July 16th, 2007
Closing over ZSuper
One of the features of Ruby which I sometimes like and sometimes hate, is ZSuper. (So called, because it differs from regular super in the AST.) ZSuper is the keyword super, with arguments and parenthesis, which will call the super method with the same arguments as the current invocation got. Of course, that’s not all. For example, if you change the arguments, the changes will propagate to the super implementation. Not only if you change the object, but if you change the reference, which I found non intuitive the first time I found it.

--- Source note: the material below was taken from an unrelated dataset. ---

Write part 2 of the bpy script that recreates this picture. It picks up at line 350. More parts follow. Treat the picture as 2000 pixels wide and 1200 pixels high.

That’s all and well. The interesting thing happens when you close over the super call and return it as a Proc. I haven’t seen anyone doing this, which I guess is why there seems to be a bug in the implementation. Look at this code and tell me what it prints:
class Base
def foo(*args)
p [:Base, :foo, *args]
end
end
class Sub < Base
def foo(first, *args)
super
first = "changed"
super
proc { |*args| super }
end
end
Sub.new.foo("initial", "try", :four).call("args","to","block")
Notice that Base#foo will get called three times during this code. In Sub#foo we are changing the first argument to the new string “changed”. As I told you before, the second super call will actually get “changed” as the first argument the second time. But what will happen after that? We first create a block that uses ZSuper. We send the block to proc, reifying the block into an instance of Proc, and returning that. Directly after returning the block, we call it with some arguments. Now, the way I expect this to work (and incidentally, that’s the way JRuby works) is that the output should be something like this:
[:Base, :foo, "initial", "try", :four]
[:Base, :foo, "changed", "try", :four]
[:Base, :foo, "changed", "try", :four]
We see that the first argument changed from “initial” to “changed”, but otherwise the result is the same; the closure is a real closure over everything in the frame and scope. I guess you’ve realized that the same isn’t true for Ruby. Without further ado, this is the output from MRI 1.8.6:
[:Base, :foo, "initial", "try", :four]
[:Base, :foo, "changed", "try", :four]
[:Base, :foo, "changed", ["args", "to", "block"], false]
The first time I saw this, the words WTF passed through my mind. In fact, that still happens sometimes. What is happening here? Well, obviously, it seems as if the passing of arguments to the block somehow clobbers the part where MRI saves away the closure over passed arguments. I have no idea whatsoever what the false value comes from. Hmm. But now that I think about it (this is just a guess), but I believe it stands for the fact that the arguments should be splatted into one argument. (That’s the one called args in the block). If it had been true, they should refer to different variables. I think there is some trickery like that involved in the splatting logic in MRI.
Anyway. Is this a bug or a feature? I can’t see any way it could be used in an obvious way, and it runs counter to being understandable and unsurprising. Anyone who can give me a good example of where this is useful behavior?